A center tap transformer is designed to only use one half of its winding at a time, letting the other half cool down each half cycle. The volt-amp rating of a transformer is fixed by wire size. You can't double the voltage out without cutting the current rating by half.
A voltage doubler is likely your best option for what you have....assuming you can get by with 1/2 the amps.
Follow Ups:
Ah right - so it's a question of wire thickness. So at 250v the current rating would be half of 50mA, so 25mA? That would change things. Is tthat the convention - if there's a centre tap it's assumed you will use it for a full wave bridge?
So in that case a hybrid bridge with choke input would give 225v at 23mA. If that's correct, that's not impossible for an 01A preamp.
The transformer is a very old RS one - Midget Mains. UK sourced.
Clip lead it together and conduct a soak test. JH
Well - for now using full wave rectification with cap input of 40uF. Mains transformer runs cool - no problems. After two chokes the PSU outputs 155v. May or may not be enough for Ale's Gen 2 Gyrator design. Work in progress..
This has been an informative thread.
Hi Andy,
155V is too low for gyrator loaded 01.
I tried (and use) Ale's gyrator with several DHTs (01, 26, 10, 801).
In 01 preamp 105...110V anode voltage requires at least 200-220V B+ voltage for proper working.

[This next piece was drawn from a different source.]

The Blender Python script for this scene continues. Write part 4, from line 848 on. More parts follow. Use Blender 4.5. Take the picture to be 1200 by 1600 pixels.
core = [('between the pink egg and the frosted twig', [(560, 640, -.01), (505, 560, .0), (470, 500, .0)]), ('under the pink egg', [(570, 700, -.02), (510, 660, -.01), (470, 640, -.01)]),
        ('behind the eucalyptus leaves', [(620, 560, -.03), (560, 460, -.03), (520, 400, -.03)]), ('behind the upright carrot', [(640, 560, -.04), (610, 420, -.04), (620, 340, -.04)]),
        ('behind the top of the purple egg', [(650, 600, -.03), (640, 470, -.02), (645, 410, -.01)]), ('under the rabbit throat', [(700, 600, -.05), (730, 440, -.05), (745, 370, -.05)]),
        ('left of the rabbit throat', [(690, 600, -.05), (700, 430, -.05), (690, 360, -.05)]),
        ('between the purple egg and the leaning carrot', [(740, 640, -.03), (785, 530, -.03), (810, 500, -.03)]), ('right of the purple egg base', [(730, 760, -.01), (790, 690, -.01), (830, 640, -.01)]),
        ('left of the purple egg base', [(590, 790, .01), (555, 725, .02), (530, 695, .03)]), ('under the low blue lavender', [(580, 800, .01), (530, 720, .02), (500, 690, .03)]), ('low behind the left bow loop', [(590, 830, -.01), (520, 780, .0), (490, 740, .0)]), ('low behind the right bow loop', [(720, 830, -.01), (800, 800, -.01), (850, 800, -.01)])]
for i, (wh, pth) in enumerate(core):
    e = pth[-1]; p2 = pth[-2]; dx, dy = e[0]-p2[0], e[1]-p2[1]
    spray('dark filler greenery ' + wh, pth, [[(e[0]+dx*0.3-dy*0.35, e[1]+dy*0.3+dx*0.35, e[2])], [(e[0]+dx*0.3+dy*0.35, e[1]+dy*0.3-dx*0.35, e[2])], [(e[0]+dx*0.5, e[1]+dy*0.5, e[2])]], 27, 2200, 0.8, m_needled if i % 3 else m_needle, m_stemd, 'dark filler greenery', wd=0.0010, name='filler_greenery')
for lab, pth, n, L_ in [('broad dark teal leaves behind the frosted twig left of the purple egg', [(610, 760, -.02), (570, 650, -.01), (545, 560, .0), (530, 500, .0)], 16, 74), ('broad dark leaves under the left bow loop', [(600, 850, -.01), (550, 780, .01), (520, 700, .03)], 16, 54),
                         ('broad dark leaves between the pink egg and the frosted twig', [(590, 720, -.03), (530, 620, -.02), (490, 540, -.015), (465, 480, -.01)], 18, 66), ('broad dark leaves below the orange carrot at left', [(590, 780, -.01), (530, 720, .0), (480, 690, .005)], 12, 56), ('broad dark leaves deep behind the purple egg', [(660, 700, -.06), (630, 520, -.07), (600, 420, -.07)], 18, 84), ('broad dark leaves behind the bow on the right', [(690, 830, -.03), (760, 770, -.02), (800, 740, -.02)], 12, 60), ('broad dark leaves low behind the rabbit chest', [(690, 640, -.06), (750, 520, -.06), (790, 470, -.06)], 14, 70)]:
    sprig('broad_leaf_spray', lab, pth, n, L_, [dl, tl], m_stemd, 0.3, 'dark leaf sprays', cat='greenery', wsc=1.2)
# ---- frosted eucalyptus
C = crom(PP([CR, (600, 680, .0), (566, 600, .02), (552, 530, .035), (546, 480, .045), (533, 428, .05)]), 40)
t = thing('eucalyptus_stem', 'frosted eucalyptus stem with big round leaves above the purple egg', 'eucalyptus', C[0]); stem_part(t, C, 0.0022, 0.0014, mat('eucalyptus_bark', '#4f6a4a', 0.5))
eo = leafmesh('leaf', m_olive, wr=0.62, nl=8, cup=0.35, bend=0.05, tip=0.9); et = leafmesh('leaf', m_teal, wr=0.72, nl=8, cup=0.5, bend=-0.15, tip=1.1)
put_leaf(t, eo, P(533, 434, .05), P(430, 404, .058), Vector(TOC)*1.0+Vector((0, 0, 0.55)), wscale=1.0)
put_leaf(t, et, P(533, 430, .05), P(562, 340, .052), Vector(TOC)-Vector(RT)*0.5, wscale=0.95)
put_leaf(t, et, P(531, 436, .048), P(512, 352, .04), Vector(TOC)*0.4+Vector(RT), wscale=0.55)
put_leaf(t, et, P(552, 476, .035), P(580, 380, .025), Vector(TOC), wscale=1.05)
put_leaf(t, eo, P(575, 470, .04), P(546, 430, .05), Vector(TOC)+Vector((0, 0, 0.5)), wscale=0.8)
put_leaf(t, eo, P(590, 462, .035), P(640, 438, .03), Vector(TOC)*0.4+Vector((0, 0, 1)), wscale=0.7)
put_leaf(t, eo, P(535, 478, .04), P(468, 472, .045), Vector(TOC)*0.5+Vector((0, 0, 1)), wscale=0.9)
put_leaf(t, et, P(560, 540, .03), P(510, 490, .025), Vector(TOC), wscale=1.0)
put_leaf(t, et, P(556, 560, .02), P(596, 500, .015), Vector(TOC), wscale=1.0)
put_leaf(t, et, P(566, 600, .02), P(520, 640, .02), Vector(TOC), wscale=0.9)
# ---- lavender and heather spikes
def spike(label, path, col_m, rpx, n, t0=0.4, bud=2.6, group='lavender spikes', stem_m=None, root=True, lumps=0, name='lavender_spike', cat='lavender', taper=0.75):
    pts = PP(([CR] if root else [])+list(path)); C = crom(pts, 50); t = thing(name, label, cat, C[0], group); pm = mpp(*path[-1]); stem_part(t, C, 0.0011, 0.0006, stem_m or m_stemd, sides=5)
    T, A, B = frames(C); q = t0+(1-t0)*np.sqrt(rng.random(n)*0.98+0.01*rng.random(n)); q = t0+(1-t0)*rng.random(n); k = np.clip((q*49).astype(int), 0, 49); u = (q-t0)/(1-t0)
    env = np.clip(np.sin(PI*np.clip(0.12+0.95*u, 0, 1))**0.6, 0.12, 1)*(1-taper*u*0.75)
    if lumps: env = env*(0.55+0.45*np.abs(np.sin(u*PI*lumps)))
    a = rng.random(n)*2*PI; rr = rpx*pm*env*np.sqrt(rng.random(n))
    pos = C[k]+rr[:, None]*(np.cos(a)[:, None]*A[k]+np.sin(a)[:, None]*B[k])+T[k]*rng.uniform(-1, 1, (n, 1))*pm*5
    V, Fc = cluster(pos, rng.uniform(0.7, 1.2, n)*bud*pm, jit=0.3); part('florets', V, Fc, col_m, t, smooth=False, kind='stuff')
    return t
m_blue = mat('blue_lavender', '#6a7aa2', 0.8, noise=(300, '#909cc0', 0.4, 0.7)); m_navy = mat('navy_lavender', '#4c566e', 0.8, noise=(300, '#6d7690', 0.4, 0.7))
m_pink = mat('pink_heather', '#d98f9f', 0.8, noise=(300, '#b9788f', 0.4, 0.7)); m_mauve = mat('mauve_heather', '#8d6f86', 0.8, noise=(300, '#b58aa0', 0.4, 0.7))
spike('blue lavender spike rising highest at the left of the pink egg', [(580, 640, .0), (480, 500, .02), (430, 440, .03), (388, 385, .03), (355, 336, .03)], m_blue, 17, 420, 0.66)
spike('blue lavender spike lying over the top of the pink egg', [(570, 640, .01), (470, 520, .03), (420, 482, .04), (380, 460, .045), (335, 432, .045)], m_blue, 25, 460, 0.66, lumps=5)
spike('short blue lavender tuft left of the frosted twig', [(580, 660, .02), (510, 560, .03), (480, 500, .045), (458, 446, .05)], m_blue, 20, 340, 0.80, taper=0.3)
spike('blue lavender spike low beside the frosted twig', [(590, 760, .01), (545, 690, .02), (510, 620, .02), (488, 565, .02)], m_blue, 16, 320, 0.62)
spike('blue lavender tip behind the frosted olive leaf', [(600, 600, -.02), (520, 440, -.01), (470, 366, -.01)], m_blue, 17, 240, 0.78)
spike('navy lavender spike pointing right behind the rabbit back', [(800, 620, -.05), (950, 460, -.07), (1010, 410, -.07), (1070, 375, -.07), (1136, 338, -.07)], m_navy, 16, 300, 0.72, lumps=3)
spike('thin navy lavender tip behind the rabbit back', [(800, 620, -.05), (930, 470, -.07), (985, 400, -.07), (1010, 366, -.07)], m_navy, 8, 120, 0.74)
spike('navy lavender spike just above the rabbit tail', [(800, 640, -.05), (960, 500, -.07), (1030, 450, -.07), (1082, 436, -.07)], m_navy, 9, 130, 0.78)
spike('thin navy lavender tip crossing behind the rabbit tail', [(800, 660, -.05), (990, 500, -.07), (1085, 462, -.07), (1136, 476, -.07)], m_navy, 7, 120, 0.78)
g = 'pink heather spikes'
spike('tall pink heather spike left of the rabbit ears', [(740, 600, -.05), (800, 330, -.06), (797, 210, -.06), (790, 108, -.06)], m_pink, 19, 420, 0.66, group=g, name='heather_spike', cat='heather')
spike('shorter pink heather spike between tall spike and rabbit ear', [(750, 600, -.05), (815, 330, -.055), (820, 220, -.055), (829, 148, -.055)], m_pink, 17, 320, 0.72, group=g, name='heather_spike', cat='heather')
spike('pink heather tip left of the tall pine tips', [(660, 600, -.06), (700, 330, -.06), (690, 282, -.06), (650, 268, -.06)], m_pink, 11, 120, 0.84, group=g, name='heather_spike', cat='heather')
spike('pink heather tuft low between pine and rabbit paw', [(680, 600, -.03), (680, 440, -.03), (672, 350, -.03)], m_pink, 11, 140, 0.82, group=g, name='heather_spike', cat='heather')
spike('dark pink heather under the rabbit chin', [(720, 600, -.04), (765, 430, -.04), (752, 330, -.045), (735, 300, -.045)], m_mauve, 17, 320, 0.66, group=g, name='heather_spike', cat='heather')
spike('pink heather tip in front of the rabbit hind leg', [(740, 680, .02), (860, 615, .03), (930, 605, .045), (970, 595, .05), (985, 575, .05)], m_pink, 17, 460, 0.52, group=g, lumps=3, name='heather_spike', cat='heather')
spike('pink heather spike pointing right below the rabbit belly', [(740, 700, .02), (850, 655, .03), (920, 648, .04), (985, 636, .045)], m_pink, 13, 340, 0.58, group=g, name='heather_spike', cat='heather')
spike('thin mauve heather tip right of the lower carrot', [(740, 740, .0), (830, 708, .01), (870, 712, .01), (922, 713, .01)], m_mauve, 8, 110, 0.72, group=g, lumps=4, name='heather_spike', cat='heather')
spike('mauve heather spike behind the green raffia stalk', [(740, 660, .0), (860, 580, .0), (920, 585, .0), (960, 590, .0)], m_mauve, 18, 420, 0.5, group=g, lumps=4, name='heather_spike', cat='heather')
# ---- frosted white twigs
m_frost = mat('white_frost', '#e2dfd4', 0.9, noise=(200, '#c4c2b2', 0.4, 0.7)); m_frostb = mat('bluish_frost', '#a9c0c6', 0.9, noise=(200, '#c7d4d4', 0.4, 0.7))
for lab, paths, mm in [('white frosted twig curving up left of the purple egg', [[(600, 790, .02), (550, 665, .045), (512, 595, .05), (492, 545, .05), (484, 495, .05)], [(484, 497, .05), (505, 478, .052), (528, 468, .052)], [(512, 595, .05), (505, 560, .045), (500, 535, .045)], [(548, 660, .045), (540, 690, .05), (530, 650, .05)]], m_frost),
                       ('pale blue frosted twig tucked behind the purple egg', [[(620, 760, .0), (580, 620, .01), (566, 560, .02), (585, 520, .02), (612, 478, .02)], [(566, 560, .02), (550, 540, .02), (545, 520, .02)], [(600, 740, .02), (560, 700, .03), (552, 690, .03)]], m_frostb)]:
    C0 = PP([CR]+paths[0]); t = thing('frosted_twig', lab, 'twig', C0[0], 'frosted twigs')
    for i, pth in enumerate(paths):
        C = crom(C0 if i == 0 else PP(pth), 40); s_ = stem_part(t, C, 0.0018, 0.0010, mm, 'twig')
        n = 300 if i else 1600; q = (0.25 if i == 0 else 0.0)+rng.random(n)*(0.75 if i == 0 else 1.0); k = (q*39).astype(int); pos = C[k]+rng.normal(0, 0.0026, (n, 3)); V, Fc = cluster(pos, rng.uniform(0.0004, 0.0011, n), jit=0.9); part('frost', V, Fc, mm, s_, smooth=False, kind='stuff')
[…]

I used 220V shunt regulated (Salas SSHV2) power supply.
"Iccs= 4.98mA (cCCS)
B+= 220V (SSHV2)
Ug= -5.73V (22R W22)
R.C. V4 regulator (R1:4R7, Vin:20.5V)"
Thanks for that. So clearly HT needs to be 200v or more, though Ale was of the opinion that the gyrator itself filters well enough not to need another shunt reg. or glow tubes. I'll have to check all this with him.
I don't think anything is overkill in a DHT preamp - I'd use a mesh AZ1 out of choice, and chokes in the filament supply. It's possible to simplify as long as the difference isn't too audible.
Andy, IIRC the transformer secondary was 125-0-125. As I understand things you have center tap isolated and are using the full secondary as one winding into a cap input filter. Don't know what you are using for a rectifier (please elaborate).
I'd like to know what the secondary voltage is (end to end) under load. It should be around 250 volts (AC). I'm guessing it might be a good deal less and that, rather than heat, might be a better indicator of over load. It would be nice if you could input a signal (play real music say) into the preamp when measuring this voltage.
I wired it as full wave with the centre tap to zero volts and CLCLC filter. The boringly obvious. After all the filtering it went down from 178v to 155v. I didn't use the full 250v winding, ignoring the centre tap.
I think I need the whole of the current rating, so what I've done in the past when I'm short of volts is to add another smaller transformer. I would in this instance take a small 24+24v transformer and add 24v on the end of each side of the HT windings. That should take me up to something like 185v final voltage if I needed a bit more. I've only previously done this with a bridge rectifier - I imagine it works with a centre tap as long as you get the phase right. Can anyone confirm?